Didion would know how to show us more clearly our government and its many institutions, as well as business and commercial enterprises, as overlarge and bloated yet essential at a basic level for the citizenry, all portrayed without positionality and sentimentality. With her keen eye she could demonstrate with clarity and distillation that we have become an overwhelmed society long before natural or man-made disasters and tragedies occur. While other voices have and continue to write about our nation and culture’s decline, almost always they include their own positionality, own agenda, which is part of the problem after all.

In “Blue Nights” and in “The Center Will Not Hold” Didion examines some of her own denial and avoidances of course, or at least reflects on areas of life she ignored or minimized herself– her relationship with her husband as well as that of her daughter.

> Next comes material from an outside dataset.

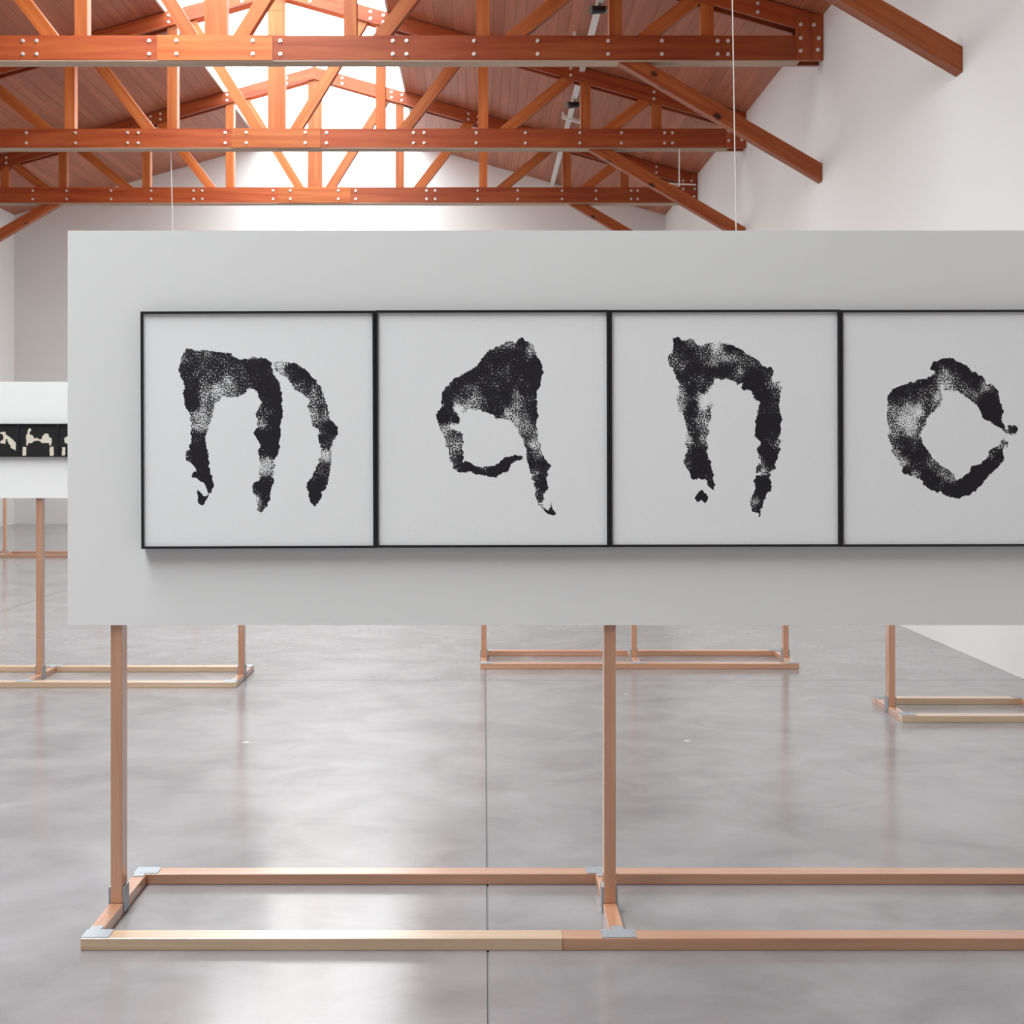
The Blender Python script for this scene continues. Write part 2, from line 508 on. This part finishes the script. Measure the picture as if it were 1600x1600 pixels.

Sometimes it seems it is the post mortem that offers the clearest witnessing offering less attachment and greater clear-eyed scrutiny of missed opportunities while owning one’s own participation in choices. Is that what will happen in America? Only after it’s dead or gasping its last breath as a culture and superpower will we be able to see our own personal distortions, our own individual culpability however it may be measured?

 

2 replies
  1. Cate Salenger
    Cate Salenger says:

    I would love to see this movie. I’ve thought of her often over the years. With regard to the voice of her time and age, I have a feeling Ruth Bader Ginsburg’s “My Own Words” from last year is right on target. RBG has become my personal hero when I discovered she does the yogic plank for a full minute twice a day. And she’s in her eighties. Inspired by this, I try to do it also but it’s really not at all easy. That’s why she is who she is. I haven’t read her book yet but I will! Thanks, Rosalie!